Monday, June 28, 2004

Fuzzy Naval

So monday seems like a good day for thinking. Beginning of the week, a day off from the makeup mafia----


I can't stop thinking about my belly button.


it's gotten to be quite interesting as of late. I have this weird blueish ring around my slowly-disappearing inny. Add to all of this that I can even see the back wall of my belly button. I mean, c'mon---- who wants to see THAT????


I mean, I know it's all for the good of the baby--- baby needs room! baby gets bigger, *I* get bigger...... but my belly button--- it's .... well, it's MINE, and I want it back!


I mean, a belly button is the one thing that we all have, and it's about as unique as our finger prints. it reminds us that we too, are human, and someone else MADE us. Don't get me wrong, I'm all about playing up my God-complex and superior-than-thou attitude, but in the end--- we're all someone's kid. Which--- by emotional deduction on the pregnancy hormone chart, should have me weepy-eyed about the fact that I'm creating another belly button as we speak.


but it doesn't.


I still want my belly button back. I want my memories of half shirts in college, places to hide small objects as a kid, sand magnet at the beach, collecter of other fluids I shouldn't mention cause my family reads this---- I want it back. (and Mom/Dad-- chill out, I was referring to body shots at the bars!)


though there's an interesting side bar--- why is it better for my parents to think I'm an alcoholic floozy allowing strangers to drink from my belly button versus have any sexual images be conjured? that's another blog entry for sure.


Anyways--- my grandest fear in all of this is that I WON'T get my belly button back. it'll change. it won't all go back in. it'll stretch out and get saggy. not pretty thoughts, ya know?


so for now, I putter around the house thinking of objects I can use as a 'template', if you will, to help my belly button go back in after the baby is out. the finger works for spot treatments, but I'm thinking of something more leave-in, til the skin 'remembers' it should be back in there.


so far the best I have is a cap from a tube of chapstick. I'll keep you posted.

Friday, June 25, 2004

Sobering Thought

I'm guessing there comes a time in every (wo)man's life when you realize that your idea of 'fun' is directly related to the amount of alcohol you've consumed.


I say this, dear reader, because last night pretty much sucked. Oh--- I got my fix of kettle corn, and stuffed a few onion rings in my mouth... there was lemonade (freshly squeezed, of course)..... but there was something..... missing.

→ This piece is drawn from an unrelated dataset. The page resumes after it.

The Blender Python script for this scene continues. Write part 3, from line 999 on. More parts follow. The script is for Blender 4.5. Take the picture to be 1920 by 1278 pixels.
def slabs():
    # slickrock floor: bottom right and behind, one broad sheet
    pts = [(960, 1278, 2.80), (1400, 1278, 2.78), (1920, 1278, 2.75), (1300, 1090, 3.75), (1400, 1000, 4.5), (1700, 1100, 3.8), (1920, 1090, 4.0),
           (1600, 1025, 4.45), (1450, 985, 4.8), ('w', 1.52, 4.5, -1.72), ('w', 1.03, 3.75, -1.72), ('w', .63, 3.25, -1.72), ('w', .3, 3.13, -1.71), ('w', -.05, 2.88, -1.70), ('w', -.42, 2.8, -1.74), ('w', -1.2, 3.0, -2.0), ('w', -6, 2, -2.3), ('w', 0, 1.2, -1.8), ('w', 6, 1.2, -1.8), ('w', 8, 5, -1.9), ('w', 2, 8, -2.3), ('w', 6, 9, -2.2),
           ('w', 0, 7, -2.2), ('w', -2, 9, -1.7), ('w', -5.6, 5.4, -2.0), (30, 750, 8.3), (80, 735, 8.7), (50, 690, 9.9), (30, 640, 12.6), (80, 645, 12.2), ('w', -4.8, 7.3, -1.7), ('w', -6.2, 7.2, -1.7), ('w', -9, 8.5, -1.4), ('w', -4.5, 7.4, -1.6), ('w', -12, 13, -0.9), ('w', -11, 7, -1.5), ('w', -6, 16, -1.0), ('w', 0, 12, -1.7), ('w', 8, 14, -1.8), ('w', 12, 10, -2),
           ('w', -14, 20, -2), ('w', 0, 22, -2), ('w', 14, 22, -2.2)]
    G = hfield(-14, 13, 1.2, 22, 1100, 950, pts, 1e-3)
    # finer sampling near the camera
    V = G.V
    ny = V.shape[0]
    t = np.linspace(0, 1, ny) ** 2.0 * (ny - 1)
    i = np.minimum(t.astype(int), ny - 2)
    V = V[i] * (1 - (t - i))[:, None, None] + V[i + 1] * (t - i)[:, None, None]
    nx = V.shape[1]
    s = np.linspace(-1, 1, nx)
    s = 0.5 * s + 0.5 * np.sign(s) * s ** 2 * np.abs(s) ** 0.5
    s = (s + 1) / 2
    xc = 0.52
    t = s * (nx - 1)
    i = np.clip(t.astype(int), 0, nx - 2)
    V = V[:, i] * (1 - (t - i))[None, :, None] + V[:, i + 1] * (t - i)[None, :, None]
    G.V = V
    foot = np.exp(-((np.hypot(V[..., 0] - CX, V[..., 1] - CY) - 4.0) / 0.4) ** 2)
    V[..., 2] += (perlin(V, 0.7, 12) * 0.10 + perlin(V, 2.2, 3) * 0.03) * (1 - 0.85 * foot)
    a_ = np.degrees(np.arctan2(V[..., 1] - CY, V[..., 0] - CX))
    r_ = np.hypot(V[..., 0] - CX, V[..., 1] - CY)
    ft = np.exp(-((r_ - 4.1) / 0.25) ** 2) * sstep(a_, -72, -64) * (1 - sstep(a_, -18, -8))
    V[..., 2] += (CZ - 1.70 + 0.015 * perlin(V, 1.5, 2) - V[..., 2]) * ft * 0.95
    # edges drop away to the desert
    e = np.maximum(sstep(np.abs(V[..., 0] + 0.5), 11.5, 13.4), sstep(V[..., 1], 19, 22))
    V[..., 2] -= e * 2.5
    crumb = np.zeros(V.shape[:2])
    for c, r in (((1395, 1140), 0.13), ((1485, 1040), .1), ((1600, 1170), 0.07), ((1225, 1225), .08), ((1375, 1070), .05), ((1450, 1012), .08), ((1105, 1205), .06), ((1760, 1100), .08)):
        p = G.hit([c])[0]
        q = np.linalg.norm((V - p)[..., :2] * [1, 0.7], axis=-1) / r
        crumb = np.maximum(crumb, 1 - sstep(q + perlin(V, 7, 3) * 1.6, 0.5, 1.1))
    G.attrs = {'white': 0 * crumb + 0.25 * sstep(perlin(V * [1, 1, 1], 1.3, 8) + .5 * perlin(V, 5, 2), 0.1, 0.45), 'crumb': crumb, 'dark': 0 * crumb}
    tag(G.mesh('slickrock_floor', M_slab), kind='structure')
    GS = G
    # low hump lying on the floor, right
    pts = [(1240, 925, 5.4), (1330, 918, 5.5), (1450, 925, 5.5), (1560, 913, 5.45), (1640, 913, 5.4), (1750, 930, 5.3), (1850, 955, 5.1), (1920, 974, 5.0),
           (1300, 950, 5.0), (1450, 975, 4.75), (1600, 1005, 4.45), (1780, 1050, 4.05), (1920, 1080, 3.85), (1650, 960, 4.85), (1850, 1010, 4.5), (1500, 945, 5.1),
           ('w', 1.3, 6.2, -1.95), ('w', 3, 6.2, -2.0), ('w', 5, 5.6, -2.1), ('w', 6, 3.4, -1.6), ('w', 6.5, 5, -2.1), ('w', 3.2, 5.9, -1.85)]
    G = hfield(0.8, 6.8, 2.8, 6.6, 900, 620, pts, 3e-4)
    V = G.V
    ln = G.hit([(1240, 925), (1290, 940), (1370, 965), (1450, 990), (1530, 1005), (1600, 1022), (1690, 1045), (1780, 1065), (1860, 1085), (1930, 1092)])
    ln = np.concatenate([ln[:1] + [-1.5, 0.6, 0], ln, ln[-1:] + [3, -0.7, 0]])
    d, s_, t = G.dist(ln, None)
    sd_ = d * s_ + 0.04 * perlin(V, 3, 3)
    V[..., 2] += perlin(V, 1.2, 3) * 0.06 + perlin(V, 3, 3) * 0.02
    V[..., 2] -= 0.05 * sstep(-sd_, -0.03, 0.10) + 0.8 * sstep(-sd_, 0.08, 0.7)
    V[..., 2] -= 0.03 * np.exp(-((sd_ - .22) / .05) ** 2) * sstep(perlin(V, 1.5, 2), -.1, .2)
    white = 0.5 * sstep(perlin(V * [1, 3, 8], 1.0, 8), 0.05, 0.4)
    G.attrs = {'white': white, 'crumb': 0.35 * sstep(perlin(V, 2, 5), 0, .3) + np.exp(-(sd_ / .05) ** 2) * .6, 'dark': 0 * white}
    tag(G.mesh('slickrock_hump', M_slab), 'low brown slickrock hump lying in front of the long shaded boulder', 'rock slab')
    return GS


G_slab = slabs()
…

what was missing was fun. Now before you get your panties in a bunch and say how I can create my own fun... all the crap that high school guidance teachers tell the dirtbags.... before you do that, I want you to entertain the idea that FUN is not necessarily a notion, an activity, but what I like to call an alcoholic filter.


This filter is a beautiful thing--- it allows you to ignore the fact that no other town in America has a higher concentration of red-necked white trash than the very one you've willingly decided to call home. It allows you to only hear five of the 500 decibels being created from a dirt-laden child two feet away from you.... it also helps you to filter out the apparent and crass stupidity of pretty much everyone. In some cases, my friend alcohol even makes the aforementioned situations funny. It's especially handy in public gatherings--- maybe even moreso in family reunions.


But the point is--- last night was no ordinary Farmer's Market.... well--- perhaps it was. I just saw it through sober eyes. Despite my primal urge of hunger being more than satiated, the farmer's market wasn't as much fun as I remembered it. I suppose there's a lot of other stuff that's 'just not the same' since I've gotten preggo. (which would, of course, explain why my husband and I don't 'go out' as much.)

oh well--- I got my kettle corn. We spent a LOT less money. And--- we were home in time to watch jeopardy. Sometimes you just have to focus on what goes right.

Thursday, June 24, 2004

There's a First for Everything

SO there I was--- readin the old man's blog (since my darling dear older brother hasn't written anything in a while) anyways--- I was thinking---

I can do this.


so, sure as skippy, here I am. And I actually have a lot to say.



no--- nothing really important like politics or deep thoughts on religion (well, maybe some religion) but I'm too ignorant in current events to talk politics. Not saying I don't have the CAPACITY to sit and choke on page after page of things that are listed in the news and papers.... I just don't WANT to.


But I do have a lot to say. My main source of material will probably be my body---- did I mention I'm 6 1/2 months pregnant and there's some weird shit going on inside of here? Yeah. so that stuff, too.


Right now I'm torn between playing with this new blog toy of mine, or getting ready to go strap on a feedbag of kettle corn. True to Czernikowski form--- food wins out. Blog can wait.


welcome to my world. try to hang on.